The short startup clip that was eventually chosen is meant to evoke the 
rhythm of the words "Win-dows Vis-ta!" and Ball hopes the sound will serve 
as a calling card for the operating system. It also consists of four 
chords 
- one for every color in the new Windows graphic that appears as the sound 
plays. It's no coincidence that it's also four seconds long.

There are a total of 45 Vista sounds that Microsoft has spent the last 
year 
and a half perfecting, including the dings you hear when you get a new 
e-mail, receive an error message, or log off your computer. Generally, 
these 
are more muted, less jarring variations of the prompts familiar to Windows 
XP users.

If it seems like overkill to go to all that trouble for a few seconds of 
sound, consider this: Microsoft estimates that the clips such as the 
e-mail 
alert will be played trillions of times in years to come. That's a lot of 
opportunity to annoy, offend - or, if the job is done right - please or 
appease computer users the world over.

One major concern was that the startup sound not grow grating after a time.

"You want a sound that people will love the first time they hear it, but 
it's a paradox to also say, 'Oh and by the way, we need people to love it 
the tenth, or the hundredth, or the thousandth time they hear it,'" Ball 
said.

That's one reason he was glad to have 18 months to choose the clips.

"We had time to live with the music," Ball said.

Still, for all the time Ball has spent on the sounds, he says one measure 
of 
success would be if people noticed them very little, if at all.
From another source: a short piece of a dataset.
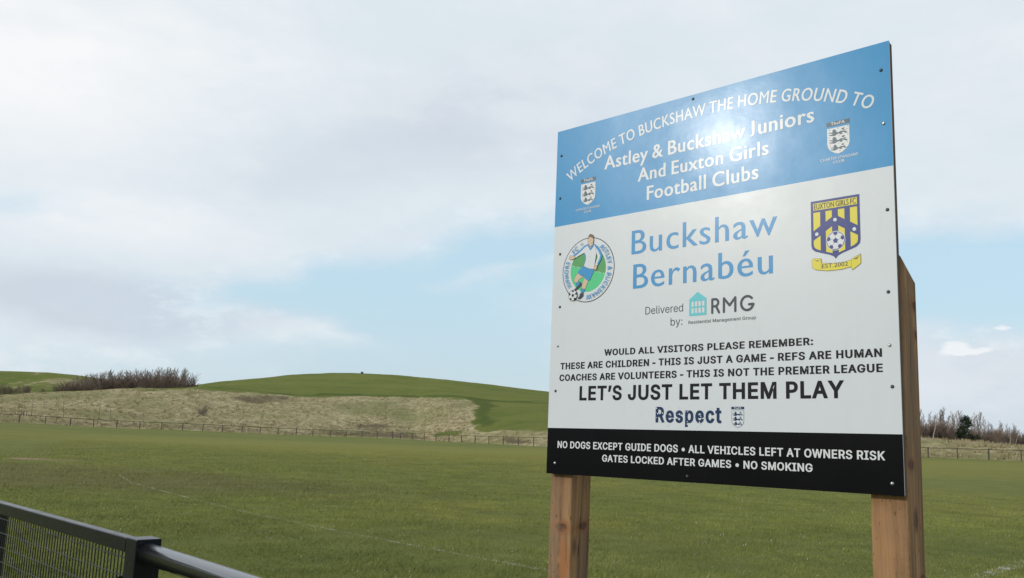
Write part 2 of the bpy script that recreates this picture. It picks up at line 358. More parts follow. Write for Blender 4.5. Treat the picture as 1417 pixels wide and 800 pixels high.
def blades(n, r0, r1, hmin, hmax, wid, amax=R_(33)):
    a = rng.uniform(-amax, amax, n); r = r0 * (r1 / r0) ** (rng.uniform(0, 1, n) ** 1.05); wid = wid * (r / 12) ** .8; fade = np.clip((r1 - r) / (r1 * .55), 0, 1) ** .7
    x, y = r * np.sin(a), r * np.cos(a)
    cl = .6 * vnoise(x, y, .42, 1) + .4 * vnoise(x, y, 1.7, 2)
    h = rng.uniform(hmin, hmax, n) * (.35 + 1.3 * cl) * np.where(rng.uniform(0, 1, n) < .015, 2.0, 1.) * (.15 + .85 * fade); ang = rng.uniform(0, 2 * np.pi, n); lean = rng.uniform(.2, 1.1, n) * h
    la = rng.normal(.6, .9, n)
    wx, wy = np.cos(ang) * wid, np.sin(ang) * wid
    V = np.zeros((n, 3, 3)); V[:, 0] = np.stack([x - wx, y - wy, np.full(n, -.003)], 1); V[:, 1] = np.stack([x + wx, y + wy, np.full(n, -.003)], 1)
    V[:, 2] = np.stack([x + np.cos(la) * lean, y + np.sin(la) * lean, h], 1)
    return V, x, y
parts = [blades(620000, 8.0, 62, .012, .034, .0038)]
V = np.concatenate([p[0] for p in parts]); gx = np.concatenate([p[1] for p in parts]); gy = np.concatenate([p[2] for p in parts])
n = len(V)
me = bpy.data.meshes.new('grass'); me.vertices.add(n * 3); me.vertices.foreach_set('co', V.reshape(-1).astype(np.float32))
me.loops.add(n * 3); me.loops.foreach_set('vertex_index', np.arange(n * 3, dtype=np.int32)); me.polygons.add(n)
me.polygons.foreach_set('loop_start', np.arange(0, n * 3, 3, dtype=np.int32)); me.polygons.foreach_set('loop_total', np.full(n, 3, dtype=np.int32)); me.update()
tone = rng.normal(.40, .15, n) + .45 * (vnoise(gx, gy, .35, 3) - .5) + .35 * (vnoise(gx, gy * .6, 1.2, 4) - .5); pale = rng.uniform(0, 1, n) < .0025; tone[pale] = 1.6
dl = seg_dist(gx, gy, LINES[0]); nz = .5 + .5 * np.sin(gx * 3.1 + 2 * np.sin(gy * 1.7)) * np.sin(gy * 2.3 + 1.3)
onl = ((dl < .04) & (rng.uniform(0, 1, n) < .30 + .25 * nz)) | ((seg_dist(gx, gy, LINES[1]) < .09) & (rng.uniform(0, 1, n) < .28)); tone[onl] = 1.17
set_attr(me, 'tone', np.repeat(tone, 3))
m_blade, t, b = material('grass_blades', rough=.75, spec=.2)
tn = t.node('ShaderNodeAttribute', attribute_name='tone').outputs['Fac']; pc = wcoord(t)
c, n3 = field_colour(t, pc)
sc_ = t.node('ShaderNodeVectorMath', operation='SCALE'); t.l.new(c, sc_.inputs[0]); t.l.new(t.mapr(tn, 0, .9, .92, 1.85), sc_.inputs['Scale'])
c = t.mix(t.mapr(tn, .62, 1.0, 0, .6), sc_.outputs[0], (.34, .30, .14)); c = t.mix(t.mapr(tn, 1.1, 1.3), c, (.60, .61, .54))
t.l.new(c, b.inputs['Base Color'])
tag(link('grass', me, m_blade), 'short olive green turf covering the near part of the pitch', 'grass', kind='stuff')

# ------------------------------------------------------------------ the sign
W = 1.22; H = W * 1.02334
yaw, lean, tilt = -.76461973, -.01755509, .01121098
ux = Vector((math.cos(yaw), math.sin(yaw), 0)); uz = Vector((0, 0, 1)); nn = ux.cross(uz)
uz2 = uz * math.cos(lean) + nn * math.sin(lean)
A_ = ux * math.cos(tilt) + uz2 * math.sin(tilt); B_ = -ux * math.sin(tilt) + uz2 * math.cos(tilt); N_ = A_.cross(B_)
O_ = Vector((.14394, 3.18590, 1.40816))
MBD = Matrix(((A_.x, B_.x, N_.x, O_.x), (A_.y, B_.y, N_.y, O_.y), (A_.z, B_.z, N_.z, O_.z), (0, 0, 0, 1)))
base = O_ + A_ * W / 2; base.z = 0
sign = empty('information_sign', base, yaw); bpy.context.view_layer.update()
tag(sign, 'large blue, white and black football ground welcome sign on two wooden posts', 'sign')
INV = Matrix.Translation(base) @ Matrix.Rotation(yaw, 4, 'Z'); INV.invert(); REL = INV @ MBD

def gloss(name, col, rough=.31, coat=.037, crough=.148, sp=.22):
    m, t, b = material(name, col, rough, spec=sp, Coat_Weight=coat, Coat_Roughness=crough)
    oc = objcoord(t)
    nb = t.node('ShaderNodeBump'); nb.inputs['Strength'].default_value = .10; nb.inputs['Distance'].default_value = .004
    t.l.new(t.math('ADD', t.noise(oc, 9, 3, .5), t.math('MULTIPLY', t.noise(t.scalevec(oc, 1, 6, 1), 60, 3, .6), .12)), nb.inputs['Height'])
    t.l.new(nb.outputs[0], b.inputs['Normal']); t.l.new(nb.outputs[0], b.inputs['Coat Normal'])
    g_ = t.noise(oc, 3.0, 5, .65); gg = t.noise(t.scalevec(oc, 25, 2.2, 1), 1.5, 4, .6)
    dirt = t.math('MULTIPLY', t.mapr(g_, .45, .8), t.mapr(gg, .35, .8))
    t.l.new(t.mix(t.math('MULTIPLY', dirt, .48), col, tuple(x * .74 + (.03 if max(col) > .05 else .004) for x in col)), b.inputs['Base Color'])
    t.l.new(t.mapr(g_, .3, .8, rough * .85, rough * 1.25), b.inputs['Roughness'])
    return m
m_white = gloss('panel_white', (.650, .685, .720)); m_blue = gloss('panel_blue', (.020, .265, .56)); m_black = gloss('panel_black', (.0025, .0025, .0035), .27, .008, .105, .09)
m_txtw = gloss('print_white', (.68, .70, .72)); m_txtk = gloss('print_black', (.009, .009, .013), .29, .015, .11, .13); m_txtb = gloss('print_blue', (.030, .27, .58))
m_navy = gloss('print_navy', (.012, .032, .21)); m_yel = gloss('print_yellow', (.72, .62, .045)); m_skin = gloss('print_skin', (.62, .47, .34)); m_hair = gloss('print_brown', (.16, .09, .05))
m_dgrn = gloss('print_dark_green', (.075, .33, .10)); m_grn = gloss('print_green', (.075, .56, .23)); m_teal = gloss('print_teal', (.12, .55, .62)); m_slate = gloss('print_slate', (.040, .095, .135))
m_rnavy = gloss('print_ink_blue', (.004, .028, .095)); m_red = gloss('print_pale_red', (.62, .35, .30)); m_grey = gloss('print_grey', (.028, .040, .055))
V0, V1, V2 = 0., .1286 * W, .7238 * W
mb = MB()
TH = .003
for (y0, y1, m) in ((V0, V1, 2), (V1, V2, 0), (V2, H, 1)):
    mb.add([(0, y0, 0), (W, y0, 0), (W, y1, 0), (0, y1, 0)], [(0, 1, 2, 3)], m)
mb.add([(0, 0, 0), (W, 0, 0), (W, H, 0), (0, H, 0), (0, 0, -TH), (W, 0, -TH), (W, H, -TH), (0, H, -TH)], [(0, 4, 5, 1), (1, 5, 6, 2), (2, 6, 7, 3), (3, 7, 4, 0), (4, 7, 6, 5)], 3)
m_edge, _, _ = material('panel_edge', (.62, .63, .64), .5)
panel = mb.obj('panel', [m_white, m_blue, m_black, m_edge], sign, REL)
panel['label'] = 'printed face with blue, white and black bands'
# plywood backing, two sheets
m_ply, t, b = material('plywood', rough=.85); oc = objcoord(t)
t.l.new(t.mix(t.mapr(t.noise(t.scalevec(oc, 20, 2, 400), 1.5, 4, .7), .35, .7), (.052, .033, .024), (.16, .095, .062)), b.inputs['Base Color'])
for i, (n0, n1, ins) in enumerate(((-.0040, -.0140, .0015), (-.0155, -.0265, .0025))):
    mb = MB(); mb.bbox(ins, W - ins, ins, H - ins, n1, n0, .0006); mb.obj('backing_board', m_ply, sign, REL)

# --- timber
m_wood, t, b = material('treated_timber', rough=.82, spec=.25); oc = objcoord(t)
wv = t.node('ShaderNodeVectorMath', operation='ADD'); t.l.new(oc, wv.inputs[0])
nzv = t.node('ShaderNodeTexNoise'); t.l.new(t.scalevec(oc, 1, .35, 1), nzv.inputs['Vector']); nzv.inputs['Scale'].default_value = 7; nzv.inputs['Detail'].default_value = 2
t.l.new(t.scalevec(nzv.outputs['Color'], .035, .0, .035), wv.inputs[1])
rings = t.noise(t.scalevec(wv.outputs[0], 60, 1.6, 60), 1.0, 4, .55)
fine = t.noise(t.scalevec(oc, 320, 10, 320), 1., 3, .6); blot = t.noise(t.scalevec(oc, 5, 2.2, 5), 1.3, 4, .6)
c = t.mix(t.mapr(rings, .36, .66), (.130, .074, .036), (.385, .225, .112))
c = t.mix(t.mapr(blot, .42, .72, 0, .55), c, (.37, .195, .085))
c = t.mix(t.mapr(fine, .5, .78, 0, .45), c, (.11, .070, .042))
vo = t.node('ShaderNodeTexVoronoi'); t.l.new(t.scalevec(wv.outputs[0], 9, 4.2, 9), vo.inputs['Vector']); vo.inputs['Scale'].default_value = 1.
kn = t.mapr(vo.outputs['Distance'], .05, .2, 1, 0, True)
c = t.mix(t.math('MULTIPLY', kn, .85), c, (.070, .036, .020))
dn = sgn2(t, t.noise(oc, 26, 4, .65), 1.5)
def spot(x, y, z, sx, sy, sz):
    sb = t.node('ShaderNodeVectorMath', operation='SUBTRACT'); t.l.new(oc, sb.inputs[0]); sb.inputs[1].default_value = (x, y, z)
    ln = t.node('ShaderNodeVectorMath', operation='LENGTH'); t.l.new(t.scalevec(sb.outputs[0], 1 / sx, 1 / sy, 1 / sz), ln.inputs[0]); return t.math('ADD', ln.outputs['Value'], dn)
for x, y, z, r_ in ((.050, -.178, -.027, .019), (.096, -.172, -.088, .016), (1.2185, .512, -.130, .018), (1.2185, .43, -.128, .014), (1.2185, .08, -.055, .015), (1.16, -.33, -.027, .02), (1.2185, -.21, -.115, .013)):
    d_ = spot(x, y, z, r_ * 1.25, r_ * .8, r_ * 1.25)
    c = t.mix(t.mapr(d_, 2.6, 1.0, 0, .75, True), c, (.25, .105, .040)); c = t.mix(t.mapr(d_, 1.25, .7, 0, .85, True), c, (.060, .030, .018))
c = t.mix(t.mapr(spot(.068, -.30, -.027, .030, .11, .02), 1.2, .4, 0, .8, True), c, (.42, .16, .05))
c = t.mix(t.mapr(spot(.022, -.24, -.027, .030, .25, .02), 1.3, .4, 0, .35, True), c, (.40, .27, .17))
c = t.mix(t.mapr(spot(1.16, -.13, -.027, .06, .16, .02), 1.3, .4, 0, .45, True), c, (.46, .25, .12))
slit = t.mapr(t.noise(t.scalevec(oc, 150, 38, 150), 1., 1, .5), .69, .74, 0, 1)
c = t.mix(t.math('MULTIPLY', slit, .7), c, (.06, .04, .026))
# greyer brown in blotches that vary fastest through the post's depth
gn = t.node('ShaderNodeNewGeometry'); 
c = t.mix(t.mapr(t.noise(t.scalevec(oc, 1.5, 1.5, 12), 1.6, 3, .5), .40, .62, 0, .6), c, (.140, .100, .074))
crk = t.noise(t.scalevec(wv.outputs[0], 95, 2.4, 95), 1., 2, .5); c = t.mix(t.mapr(crk, .66, .70, 0, .85), c, (.045, .030, .022))
t.l.new(c, b.inputs['Base Color']); bump(t, b, t.math('SUBTRACT', t.math('ADD', rings, t.math('MULTIPLY', fine, .6)), t.math('MULTIPLY', slit, .8)), .55, .0025)
def timber(u0, u1, n0, n1, vtop_f, vtop_b, shift):
    import bmesh
    bm = bmesh.new(); vs = []
    N = 14
    for k in range(N + 1):
        tt = k / N
        f_, b_ = -1.55 + tt * (vtop_f + 1.55), -1.55 + tt * (vtop_b + 1.55)
        wob = .0012 * math.sin(tt * 9 + u0 * 5)
        vs.append([bm.verts.new((u0 + wob, f_, n0)), bm.verts.new((u1 + wob, f_, n0)), bm.verts.new((u1 + wob, b_, n1)), bm.verts.new((u0 + wob, b_, n1))])
    for k in range(N):
        for j in range(4): bm.faces.new((vs[k][j], vs[k][(j + 1) % 4], vs[k + 1][(j + 1) % 4], vs[k + 1][j]))
    bm.faces.new(vs[0][::-1]); bm.faces.new(vs[N])
    bm.normal_update(); ed = [e for e in bm.edges if len(e.link_faces) == 2 and e.calc_face_angle() > .5]
    bmesh.ops.bevel(bm, geom=ed, offset=.0055, segments=3, affect='EDGES', profile=.6)
    me = bpy.data.meshes.new('post'); bm.to_mesh(me); bm.free(); 
    o = link('post', me, m_wood, sign, REL); return o
p = timber(-.002, .096, -.0275, -.130, .640, .575, 0); p['label'] = 'left post, pale brown and dry with an orange stain below a knot'
p = timber(1.1215, 1.2185, -.0275, -.136, .640, .578, 1); p['label'] = 'right post, rising behind the board edge to a sloping sawn top'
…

Ball is the first to admit that the percussive beeps in past Windows 
versions could be jarring enough to bother nearby workers or interrupt 
others in a meeting. With the number of intrusive sounds from cell phones, 
handheld devices and other gadgets only increasing, that's something Ball 
and his colleagues were keen to avoid with Vista.

"We want you to know they're there, and you would miss them if they were 
gone, but we would like them to be just barely noticeable, almost like 
they 
are part of the environment or part of your wallpaper," he said. "We want 
them in the background, rather than the foreground."